We visited with a number of leading producers including Benjamin Dagueneau of Domaine Didier Dagueneau, Jean-Dominique Vacheron of Domaine Vacheron, Jean-Christophe Bourgeois of Domaine Bourgeois, Alphonse Mellot Jnr of Domaine Alphonse Mellot and Jean-Paul Labaille of Domaine Thomas Labaille. I also checked out Château de Tracy in Pouilly-Fumé and Baron de Ladoucette plus we got to taste a wide range of less high-profile wines courtesy of BIVC, the regional trade body for the AOP wines of the Centre Loire vineyards.
Such a visit removes any doubt about the potential for greatness of Sauvignon Blanc as a variety. Fine Sancerre or Pouilly-Fumé is the match of fine Chablis, not surprising when you consider both the geographic proximity and broad geological similarity of these two areas of vineyard.
Soil is of fundamental importance in determining the character of these wines and there are three major types to take into account. The first is “cailottes”, a pebbly-limestone soil typically making wines which are readily accessible and hence for early drinking. Then there’s Kimmeridgian Marl, a limestone-clay soil, perhaps most famously found on Les Monts Damnés, and I found these wines typically very intense and full. Lastly, there’s silex, a flinty-clay soil which produces wines of great purity and freshness.
The top producers vinify by terroir – either from single vineyards or a selection of grapes from various parcels all sharing the same soil composition. Fascinating to compare wines from the same producer off different soils (e.g. Mont Damné versus Silex from Benjamin Dagueneau) or different producers off the same soils (e.g. Les Romains by Alphons Mellot versus Les Romains by Vacheron).
What might South Africa take from the Sancerre/Pouilly-Fumé model? It seems to me that the time is right to start celebrating single-property wines (towards ultimately celebrating those from a single-vineyard). Because of relatively low production costs and its broad popular appeal, Sauvignon Blanc too often gets treated as commodity wine. If however the notion that provenance matters starts to take hold, then Sauvignon Blanc becomes that much more worthy of contemplation and simultaneously a price premium.

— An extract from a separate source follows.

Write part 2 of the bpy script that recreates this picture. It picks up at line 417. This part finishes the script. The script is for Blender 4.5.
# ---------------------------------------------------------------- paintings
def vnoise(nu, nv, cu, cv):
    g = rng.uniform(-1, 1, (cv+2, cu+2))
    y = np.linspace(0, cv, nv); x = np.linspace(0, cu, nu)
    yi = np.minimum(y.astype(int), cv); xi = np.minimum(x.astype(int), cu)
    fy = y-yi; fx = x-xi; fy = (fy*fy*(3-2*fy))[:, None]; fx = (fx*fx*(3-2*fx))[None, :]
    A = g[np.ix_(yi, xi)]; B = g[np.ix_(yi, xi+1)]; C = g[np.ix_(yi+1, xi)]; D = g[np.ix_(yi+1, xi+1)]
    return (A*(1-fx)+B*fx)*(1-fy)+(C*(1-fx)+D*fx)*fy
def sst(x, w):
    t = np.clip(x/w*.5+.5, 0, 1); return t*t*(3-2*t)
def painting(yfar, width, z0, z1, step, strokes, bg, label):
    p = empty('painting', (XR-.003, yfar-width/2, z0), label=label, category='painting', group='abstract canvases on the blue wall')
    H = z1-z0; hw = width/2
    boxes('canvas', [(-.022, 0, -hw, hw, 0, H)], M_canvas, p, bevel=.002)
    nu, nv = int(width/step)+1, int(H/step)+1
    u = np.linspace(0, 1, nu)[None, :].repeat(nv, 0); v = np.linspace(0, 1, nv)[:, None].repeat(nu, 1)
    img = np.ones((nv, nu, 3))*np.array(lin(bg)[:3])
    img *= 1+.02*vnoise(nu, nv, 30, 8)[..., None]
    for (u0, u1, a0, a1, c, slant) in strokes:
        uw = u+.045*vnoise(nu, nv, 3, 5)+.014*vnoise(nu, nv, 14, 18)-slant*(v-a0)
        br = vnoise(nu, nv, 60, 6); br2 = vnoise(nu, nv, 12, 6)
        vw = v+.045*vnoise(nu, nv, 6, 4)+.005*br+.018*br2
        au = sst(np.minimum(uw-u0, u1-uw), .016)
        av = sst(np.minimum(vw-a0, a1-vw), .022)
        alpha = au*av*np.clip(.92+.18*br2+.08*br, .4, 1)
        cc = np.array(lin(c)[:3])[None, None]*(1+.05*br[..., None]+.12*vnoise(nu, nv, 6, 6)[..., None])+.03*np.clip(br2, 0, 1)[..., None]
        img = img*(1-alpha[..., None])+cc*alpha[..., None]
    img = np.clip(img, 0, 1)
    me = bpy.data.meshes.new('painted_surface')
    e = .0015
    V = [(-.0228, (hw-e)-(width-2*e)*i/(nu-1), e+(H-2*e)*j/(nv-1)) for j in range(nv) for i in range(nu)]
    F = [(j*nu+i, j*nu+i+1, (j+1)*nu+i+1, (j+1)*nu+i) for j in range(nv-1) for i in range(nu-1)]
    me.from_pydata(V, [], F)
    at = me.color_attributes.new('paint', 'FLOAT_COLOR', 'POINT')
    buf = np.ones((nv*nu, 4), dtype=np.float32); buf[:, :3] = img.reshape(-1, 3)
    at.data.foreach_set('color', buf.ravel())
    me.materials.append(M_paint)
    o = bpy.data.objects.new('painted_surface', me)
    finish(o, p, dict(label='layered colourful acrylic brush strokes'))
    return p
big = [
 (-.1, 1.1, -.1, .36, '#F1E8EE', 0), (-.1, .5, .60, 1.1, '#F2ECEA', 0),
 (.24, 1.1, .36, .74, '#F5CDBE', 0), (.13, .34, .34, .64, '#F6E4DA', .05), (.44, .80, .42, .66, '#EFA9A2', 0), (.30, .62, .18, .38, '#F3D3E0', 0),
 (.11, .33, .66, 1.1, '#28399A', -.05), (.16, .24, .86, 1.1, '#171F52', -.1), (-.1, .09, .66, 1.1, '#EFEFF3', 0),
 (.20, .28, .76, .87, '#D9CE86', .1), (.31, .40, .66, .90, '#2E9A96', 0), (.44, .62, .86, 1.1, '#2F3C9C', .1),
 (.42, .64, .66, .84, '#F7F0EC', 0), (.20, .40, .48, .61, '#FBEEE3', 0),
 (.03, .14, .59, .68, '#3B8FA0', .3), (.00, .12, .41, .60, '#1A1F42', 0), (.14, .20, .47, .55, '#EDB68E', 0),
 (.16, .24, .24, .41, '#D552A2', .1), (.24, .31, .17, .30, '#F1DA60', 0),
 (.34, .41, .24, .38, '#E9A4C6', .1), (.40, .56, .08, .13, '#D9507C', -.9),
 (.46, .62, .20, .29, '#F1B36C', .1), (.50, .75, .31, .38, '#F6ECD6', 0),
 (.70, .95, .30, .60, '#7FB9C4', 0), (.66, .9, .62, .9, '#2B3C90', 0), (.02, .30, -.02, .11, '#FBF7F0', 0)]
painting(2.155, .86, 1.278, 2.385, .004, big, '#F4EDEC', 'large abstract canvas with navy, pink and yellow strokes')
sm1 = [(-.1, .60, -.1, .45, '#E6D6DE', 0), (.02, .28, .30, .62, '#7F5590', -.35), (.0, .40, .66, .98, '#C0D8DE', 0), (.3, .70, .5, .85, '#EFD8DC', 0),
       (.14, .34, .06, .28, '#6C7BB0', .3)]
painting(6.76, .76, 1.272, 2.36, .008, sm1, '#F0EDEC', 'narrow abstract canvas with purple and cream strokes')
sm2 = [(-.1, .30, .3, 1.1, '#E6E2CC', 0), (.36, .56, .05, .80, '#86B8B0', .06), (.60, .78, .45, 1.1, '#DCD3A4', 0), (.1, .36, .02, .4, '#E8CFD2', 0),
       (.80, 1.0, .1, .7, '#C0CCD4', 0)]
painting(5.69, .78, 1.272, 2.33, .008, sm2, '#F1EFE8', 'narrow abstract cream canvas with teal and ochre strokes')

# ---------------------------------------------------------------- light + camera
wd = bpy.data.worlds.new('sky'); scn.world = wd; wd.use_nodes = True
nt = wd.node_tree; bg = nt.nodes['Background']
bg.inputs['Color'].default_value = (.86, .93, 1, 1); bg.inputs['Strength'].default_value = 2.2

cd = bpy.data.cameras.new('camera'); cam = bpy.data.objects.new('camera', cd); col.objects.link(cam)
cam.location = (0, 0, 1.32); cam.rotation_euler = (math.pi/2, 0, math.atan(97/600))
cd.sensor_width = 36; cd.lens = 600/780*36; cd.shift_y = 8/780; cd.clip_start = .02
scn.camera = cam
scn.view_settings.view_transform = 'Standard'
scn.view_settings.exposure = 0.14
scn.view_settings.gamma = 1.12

My proposal would be that when the seventh annual FNB Sauvignon Blanc Top 10 is held later this year, multi-regional and single property wines are judged separately and the highest scoring five of each together make up the winning wines. Multi-regional wines (such as those from Delaire Graff, Graham Beck Pheasants’ Run and Kleine Zalze Family Reserve) have their place but so do those where origins are not clouded by blending.